8)      If they aren’t too far away then go get them and bring them home one weekend a month at the least.  Cook their favorite meals, do their laundry and when they go to the store go through all of their stuff.  Again looking for anything unusual that you need to know to keep them alive through their first year.  I may get a lot of bashing on this but I’m a big believer in snooping.  I can’t tackle a problem I don’t know about and these are my babies no matter how grown they look.  Just don’t be a fool and wait for them at the front door with a pack of ‘found’ condoms in your hand.  Bring it up later as a different subject.  Letting them know you’re all in their business is a sure way to never see them again.
9)      Send them mail.  My daughter was the only girl in her dorm room that ever got mail.  She LOVED it.  I sent her magazines that we’d enjoyed together (after I’d read them first of course.)  And whatever mail she got here at the house, or pictures that I scanned and printed that I knew she’d like on her bulletin board.  Simple things.  Usually I’d stuff a $20 into the magazine for play money.  It's a nice way for Mom to send an 'I love you' message!
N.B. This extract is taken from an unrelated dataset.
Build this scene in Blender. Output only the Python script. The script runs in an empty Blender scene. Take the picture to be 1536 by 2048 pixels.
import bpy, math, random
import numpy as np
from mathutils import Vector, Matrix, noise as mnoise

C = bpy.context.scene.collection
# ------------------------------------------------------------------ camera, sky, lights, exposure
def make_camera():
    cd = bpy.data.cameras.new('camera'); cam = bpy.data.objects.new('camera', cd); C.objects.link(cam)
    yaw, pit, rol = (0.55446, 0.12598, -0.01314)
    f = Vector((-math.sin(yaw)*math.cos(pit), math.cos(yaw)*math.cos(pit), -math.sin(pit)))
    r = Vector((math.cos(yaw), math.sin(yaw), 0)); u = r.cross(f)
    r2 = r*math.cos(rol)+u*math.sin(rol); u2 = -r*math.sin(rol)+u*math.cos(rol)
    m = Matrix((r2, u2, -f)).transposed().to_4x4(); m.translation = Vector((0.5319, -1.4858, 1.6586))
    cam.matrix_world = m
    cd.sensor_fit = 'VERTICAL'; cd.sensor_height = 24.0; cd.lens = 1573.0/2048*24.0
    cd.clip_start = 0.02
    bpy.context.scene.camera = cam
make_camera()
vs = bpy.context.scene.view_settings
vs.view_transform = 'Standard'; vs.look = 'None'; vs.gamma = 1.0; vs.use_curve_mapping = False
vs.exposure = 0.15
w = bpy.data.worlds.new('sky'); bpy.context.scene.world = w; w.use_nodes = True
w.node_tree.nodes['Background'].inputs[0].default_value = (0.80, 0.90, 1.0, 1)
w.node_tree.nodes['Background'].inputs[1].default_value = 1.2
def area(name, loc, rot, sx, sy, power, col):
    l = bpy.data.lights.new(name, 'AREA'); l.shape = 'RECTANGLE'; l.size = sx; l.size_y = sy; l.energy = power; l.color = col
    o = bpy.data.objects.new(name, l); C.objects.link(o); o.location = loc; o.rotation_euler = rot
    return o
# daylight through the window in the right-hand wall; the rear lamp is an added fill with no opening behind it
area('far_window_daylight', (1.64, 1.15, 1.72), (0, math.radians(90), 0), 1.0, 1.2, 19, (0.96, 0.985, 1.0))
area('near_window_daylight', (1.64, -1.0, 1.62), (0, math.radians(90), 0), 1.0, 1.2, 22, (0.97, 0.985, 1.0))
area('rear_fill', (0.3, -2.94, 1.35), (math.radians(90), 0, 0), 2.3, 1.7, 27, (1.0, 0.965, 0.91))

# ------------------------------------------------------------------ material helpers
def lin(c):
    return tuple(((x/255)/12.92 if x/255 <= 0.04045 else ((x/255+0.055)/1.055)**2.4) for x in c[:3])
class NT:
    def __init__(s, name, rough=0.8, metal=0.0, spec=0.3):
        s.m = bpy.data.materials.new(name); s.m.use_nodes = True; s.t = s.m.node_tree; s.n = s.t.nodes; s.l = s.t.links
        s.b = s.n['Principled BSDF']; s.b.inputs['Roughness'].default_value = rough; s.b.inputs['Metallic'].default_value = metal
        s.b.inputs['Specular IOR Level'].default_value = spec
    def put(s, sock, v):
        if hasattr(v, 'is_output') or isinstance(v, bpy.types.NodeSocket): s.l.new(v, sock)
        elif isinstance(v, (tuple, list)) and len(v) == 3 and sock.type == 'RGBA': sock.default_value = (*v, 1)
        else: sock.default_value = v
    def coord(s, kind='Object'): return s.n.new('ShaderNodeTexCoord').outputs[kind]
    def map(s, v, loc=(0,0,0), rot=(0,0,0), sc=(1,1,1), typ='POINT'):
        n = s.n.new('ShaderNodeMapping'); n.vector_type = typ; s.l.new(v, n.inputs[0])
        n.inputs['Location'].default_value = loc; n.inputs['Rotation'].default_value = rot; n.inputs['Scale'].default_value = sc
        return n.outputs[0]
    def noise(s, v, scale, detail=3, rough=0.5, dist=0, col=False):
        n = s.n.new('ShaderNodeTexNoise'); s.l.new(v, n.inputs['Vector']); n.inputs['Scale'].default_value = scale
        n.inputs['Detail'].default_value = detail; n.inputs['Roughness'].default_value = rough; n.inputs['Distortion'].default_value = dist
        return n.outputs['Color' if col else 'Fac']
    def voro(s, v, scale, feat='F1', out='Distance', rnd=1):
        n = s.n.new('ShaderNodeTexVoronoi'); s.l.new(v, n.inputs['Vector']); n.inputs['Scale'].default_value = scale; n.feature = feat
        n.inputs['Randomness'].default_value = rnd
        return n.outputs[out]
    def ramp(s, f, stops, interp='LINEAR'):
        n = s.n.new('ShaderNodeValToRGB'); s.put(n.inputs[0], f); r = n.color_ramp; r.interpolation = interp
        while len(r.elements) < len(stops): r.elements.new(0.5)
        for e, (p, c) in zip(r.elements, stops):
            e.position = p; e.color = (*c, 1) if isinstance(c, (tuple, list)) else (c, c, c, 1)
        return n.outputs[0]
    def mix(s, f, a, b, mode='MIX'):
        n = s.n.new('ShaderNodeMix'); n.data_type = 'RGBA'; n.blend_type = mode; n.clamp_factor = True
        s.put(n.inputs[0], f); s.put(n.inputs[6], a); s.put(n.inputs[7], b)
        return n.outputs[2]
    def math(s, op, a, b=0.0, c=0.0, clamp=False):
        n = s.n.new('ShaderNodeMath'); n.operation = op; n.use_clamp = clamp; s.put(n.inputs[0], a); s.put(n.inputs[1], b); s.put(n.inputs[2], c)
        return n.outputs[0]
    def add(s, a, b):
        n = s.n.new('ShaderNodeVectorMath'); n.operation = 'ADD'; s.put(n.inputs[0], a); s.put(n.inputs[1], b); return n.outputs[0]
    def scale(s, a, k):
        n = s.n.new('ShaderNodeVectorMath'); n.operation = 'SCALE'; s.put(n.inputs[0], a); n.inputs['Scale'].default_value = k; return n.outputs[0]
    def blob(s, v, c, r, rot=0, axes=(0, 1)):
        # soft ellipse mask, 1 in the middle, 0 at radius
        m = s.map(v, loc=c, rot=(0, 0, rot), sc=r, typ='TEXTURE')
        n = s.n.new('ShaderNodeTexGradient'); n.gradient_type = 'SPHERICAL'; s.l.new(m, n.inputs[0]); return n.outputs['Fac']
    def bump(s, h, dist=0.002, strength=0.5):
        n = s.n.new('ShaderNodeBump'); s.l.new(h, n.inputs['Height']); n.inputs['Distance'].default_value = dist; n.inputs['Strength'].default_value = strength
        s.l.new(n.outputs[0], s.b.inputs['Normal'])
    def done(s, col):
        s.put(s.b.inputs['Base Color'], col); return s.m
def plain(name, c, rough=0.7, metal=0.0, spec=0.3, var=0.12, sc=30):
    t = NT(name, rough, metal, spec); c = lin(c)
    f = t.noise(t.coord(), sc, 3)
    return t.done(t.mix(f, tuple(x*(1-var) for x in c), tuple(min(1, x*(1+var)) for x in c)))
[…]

10)  Don’t be hysterical.  Things are going to happen.  My daughter was the most perfect teenager you can imagine… but she’s tried everything there is to try now.  Do not criticize them; these are choices they’ve made-good or awful, instead encourage them.  Momma used to say you catch more flies with sugar than you do with vinegar, live by that rule.  Talk to them openly, be the ‘cool’ parent.  You find out more that way, plus your kids begin to realize that you see them as an adult now and that boosts their confidence.

As I contemplate buying my last set of plastic drawer units on rollers, I give you my final piece of unsolicited advice, enjoy yourself!  Renew your relationship with your partner or find a new one, read (preferably my books,) take long bubble baths and fix yourself up.  You aren’t the Mom covered in spaghetti sauce anymore shave those legs ladies this is YOUR time to party!